Interviews

Dual Vision: In Conversation with Amelia Currier

Amelia Currier is a Detroit area artist, originating in the Cass Corridor Movement. Currier studied painting under the tutelage of George Vihos at The Roeper School, and then studied intaglio printmaking with Stanley Rosenthal, earning a BFA at Wayne State University. Her prints and drawings are in the collection of Fidelity Investments, The Duffy Collection, The Ontological Museum and private collections. 

How did you come to work with your specific collaborator? Did you know them before this? Were you familiar with their work?

Kathryn Brackett Luchs and Robert Sestok thought that John Egner and I would make a good match as we had some overlapping aesthetic sensibilities. Minimal imagery with an organic rhythmic flow, but a formal backbone, are some of the commonalities. Kathryn also felt that being temperamentally compatible would nurture more creative flow. John and I have known each other since the Cass Corridor days. I have followed his work for decades and admired his willingness to take chances, when he could have leaned on past successes.

Before the actual process of making, what was the process of deciding on what to make like? What was the making process itself like? 

I asked John to surprise me- I sensed whatever came my way, we could create something original. Below is the wooden grid he sent, before I transformed it. 24×24”

The process of merging our two visions was gracefully solved by using the grid, being light and open, as a means to cast shadows. The cast shadows would reflect on the papers I hung behind it. Part of my daily practice is to make a few Ensō ink gestures, I chose two from my collection that were on translucent Washi paper. To integrate the circles with the grid, I burned the corners off it, and placed the corner pieces on the top, in their own circle, which echoed the ink gestures. 

What new possibilities were offered through collaboration that would not have been possible working alone? Did you feel any disadvantages compared to working alone?

Collaboration forces one to lose the freedom of creative movement that is core to being an artist. But, along with that internal shift new territories are explored that otherwise would not have presented themselves. With our piece, John’s grid, -which is foreign to my imagery- had to evolve into a form compatible with my organic origins, while respecting its quiet, geometric rhythms.

I think the challenge of collaboration is the need to constantly reign in and realign your normal creative drives and impulses, and to be certain you are respecting your partner’s voice.

Did working collaboratively provide you with any insights that could be extrapolated and used outside of art in either a personal or political context? Were there lessons learned that could be used in other aspects of life? What did it teach you about democracy?
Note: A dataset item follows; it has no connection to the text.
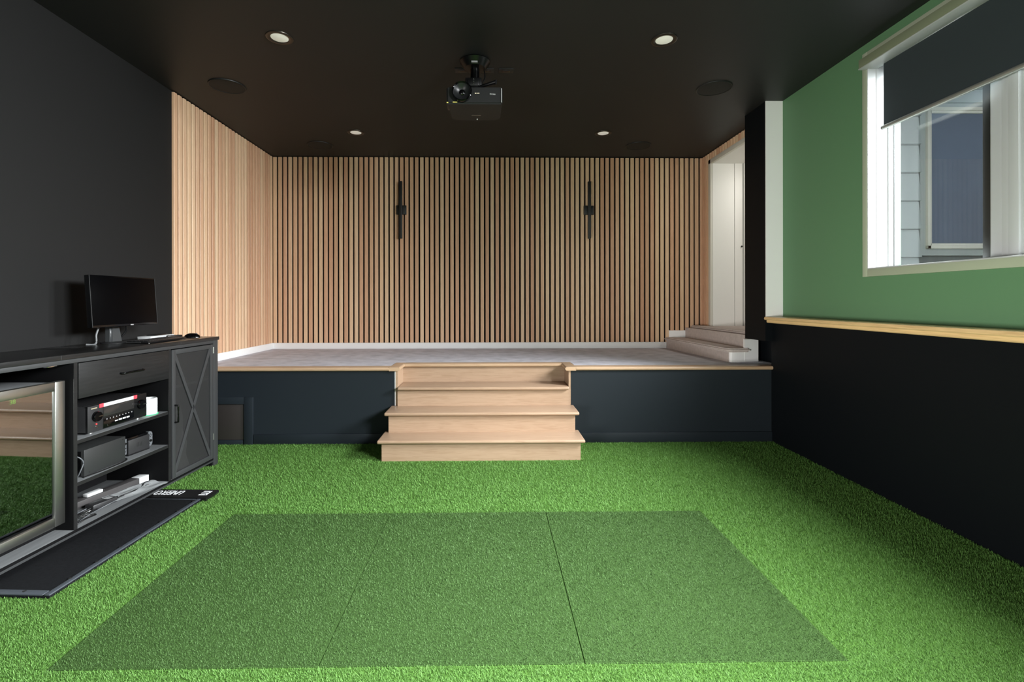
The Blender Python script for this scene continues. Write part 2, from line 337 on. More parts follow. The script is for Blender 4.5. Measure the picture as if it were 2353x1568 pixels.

The lesson I took away from this experience was one of the serendipitous and illuminating potential of having limitations imposed. Because I was presented with a geometric form that was not in my artistic vocabulary, I had to cast about until I found a way to merge it with my own voice. The result was like nothing I or we have ever created before, and an image I hope to explore further. This lesson dovetails easily into a life lesson; that we are all more resilient and resourceful than we realize. 

Regarding democracy- I am not a political animal, although the last few years have forced me to pay more attention to the shift our country was experiencing. This collaboration was certainly an example of putting one’s self in another’s shoes.